- EXERCISE
Retype all the records with nothing changed.

--- START EXTRACTED INFORMATION ---

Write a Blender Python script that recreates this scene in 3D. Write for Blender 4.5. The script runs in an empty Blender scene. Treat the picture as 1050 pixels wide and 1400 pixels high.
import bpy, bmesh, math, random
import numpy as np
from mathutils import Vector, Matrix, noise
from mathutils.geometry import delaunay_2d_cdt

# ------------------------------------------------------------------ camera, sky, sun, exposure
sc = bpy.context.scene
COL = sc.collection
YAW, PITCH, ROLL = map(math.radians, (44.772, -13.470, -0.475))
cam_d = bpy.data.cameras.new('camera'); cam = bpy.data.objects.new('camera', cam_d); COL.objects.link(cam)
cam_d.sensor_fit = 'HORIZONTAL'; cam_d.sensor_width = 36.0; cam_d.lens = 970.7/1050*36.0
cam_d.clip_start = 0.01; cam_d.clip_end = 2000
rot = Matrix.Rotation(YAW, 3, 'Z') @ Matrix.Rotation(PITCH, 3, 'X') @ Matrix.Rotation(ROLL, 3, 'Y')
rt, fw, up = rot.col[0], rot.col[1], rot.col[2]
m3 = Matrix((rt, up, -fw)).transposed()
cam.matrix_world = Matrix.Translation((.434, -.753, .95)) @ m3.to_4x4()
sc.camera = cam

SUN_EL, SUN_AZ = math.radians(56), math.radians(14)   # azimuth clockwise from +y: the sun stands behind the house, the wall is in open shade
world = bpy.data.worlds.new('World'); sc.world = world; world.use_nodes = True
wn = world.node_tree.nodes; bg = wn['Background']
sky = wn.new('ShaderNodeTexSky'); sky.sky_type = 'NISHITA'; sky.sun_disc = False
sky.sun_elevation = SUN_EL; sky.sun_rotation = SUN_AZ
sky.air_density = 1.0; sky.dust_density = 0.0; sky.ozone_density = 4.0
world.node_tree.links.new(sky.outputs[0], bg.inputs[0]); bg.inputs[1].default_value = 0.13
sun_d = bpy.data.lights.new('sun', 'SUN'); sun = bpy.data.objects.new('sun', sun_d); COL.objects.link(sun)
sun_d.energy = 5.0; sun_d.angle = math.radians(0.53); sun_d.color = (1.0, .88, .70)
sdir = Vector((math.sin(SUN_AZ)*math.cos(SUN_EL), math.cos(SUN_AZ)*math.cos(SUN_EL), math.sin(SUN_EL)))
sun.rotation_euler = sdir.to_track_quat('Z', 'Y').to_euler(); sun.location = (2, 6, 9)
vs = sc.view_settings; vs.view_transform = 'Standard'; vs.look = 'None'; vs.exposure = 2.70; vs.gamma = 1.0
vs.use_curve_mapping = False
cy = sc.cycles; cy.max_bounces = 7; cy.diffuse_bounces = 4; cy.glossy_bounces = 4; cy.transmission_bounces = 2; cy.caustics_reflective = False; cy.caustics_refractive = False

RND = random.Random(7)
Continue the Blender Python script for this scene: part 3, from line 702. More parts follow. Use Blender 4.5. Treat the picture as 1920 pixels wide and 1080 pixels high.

--- END EXTRACTED INFORMATION ---

- RIGHT ANSWER
Write a Blender Python script that recreates this scene in 3D. Write for Blender 4.5. The script runs in an empty Blender scene. Treat the picture as 1050 pixels wide and 1400 pixels high.
import bpy, bmesh, math, random
import numpy as np
from mathutils import Vector, Matrix, noise
from mathutils.geometry import delaunay_2d_cdt

# ------------------------------------------------------------------ camera, sky, sun, exposure
sc = bpy.context.scene
COL = sc.collection
YAW, PITCH, ROLL = map(math.radians, (44.772, -13.470, -0.475))
cam_d = bpy.data.cameras.new('camera'); cam = bpy.data.objects.new('camera', cam_d); COL.objects.link(cam)
cam_d.sensor_fit = 'HORIZONTAL'; cam_d.sensor_width = 36.0; cam_d.lens = 970.7/1050*36.0
cam_d.clip_start = 0.01; cam_d.clip_end = 2000
rot = Matrix.Rotation(YAW, 3, 'Z') @ Matrix.Rotation(PITCH, 3, 'X') @ Matrix.Rotation(ROLL, 3, 'Y')
rt, fw, up = rot.col[0], rot.col[1], rot.col[2]
m3 = Matrix((rt, up, -fw)).transposed()
cam.matrix_world = Matrix.Translation((.434, -.753, .95)) @ m3.to_4x4()
sc.camera = cam

SUN_EL, SUN_AZ = math.radians(56), math.radians(14)   # azimuth clockwise from +y: the sun stands behind the house, the wall is in open shade
world = bpy.data.worlds.new('World'); sc.world = world; world.use_nodes = True
wn = world.node_tree.nodes; bg = wn['Background']
sky = wn.new('ShaderNodeTexSky'); sky.sky_type = 'NISHITA'; sky.sun_disc = False
sky.sun_elevation = SUN_EL; sky.sun_rotation = SUN_AZ
sky.air_density = 1.0; sky.dust_density = 0.0; sky.ozone_density = 4.0
world.node_tree.links.new(sky.outputs[0], bg.inputs[0]); bg.inputs[1].default_value = 0.13
sun_d = bpy.data.lights.new('sun', 'SUN'); sun = bpy.data.objects.new('sun', sun_d); COL.objects.link(sun)
sun_d.energy = 5.0; sun_d.angle = math.radians(0.53); sun_d.color = (1.0, .88, .70)
sdir = Vector((math.sin(SUN_AZ)*math.cos(SUN_EL), math.cos(SUN_AZ)*math.cos(SUN_EL), math.sin(SUN_EL)))
sun.rotation_euler = sdir.to_track_quat('Z', 'Y').to_euler(); sun.location = (2, 6, 9)
vs = sc.view_settings; vs.view_transform = 'Standard'; vs.look = 'None'; vs.exposure = 2.70; vs.gamma = 1.0
vs.use_curve_mapping = False
cy = sc.cycles; cy.max_bounces = 7; cy.diffuse_bounces = 4; cy.glossy_bounces = 4; cy.transmission_bounces = 2; cy.caustics_reflective = False; cy.caustics_refractive = False

RND = random.Random(7)
Continue the Blender Python script for this scene: part 3, from line 702. More parts follow. Use Blender 4.5. Treat the picture as 1920 pixels wide and 1080 pixels high.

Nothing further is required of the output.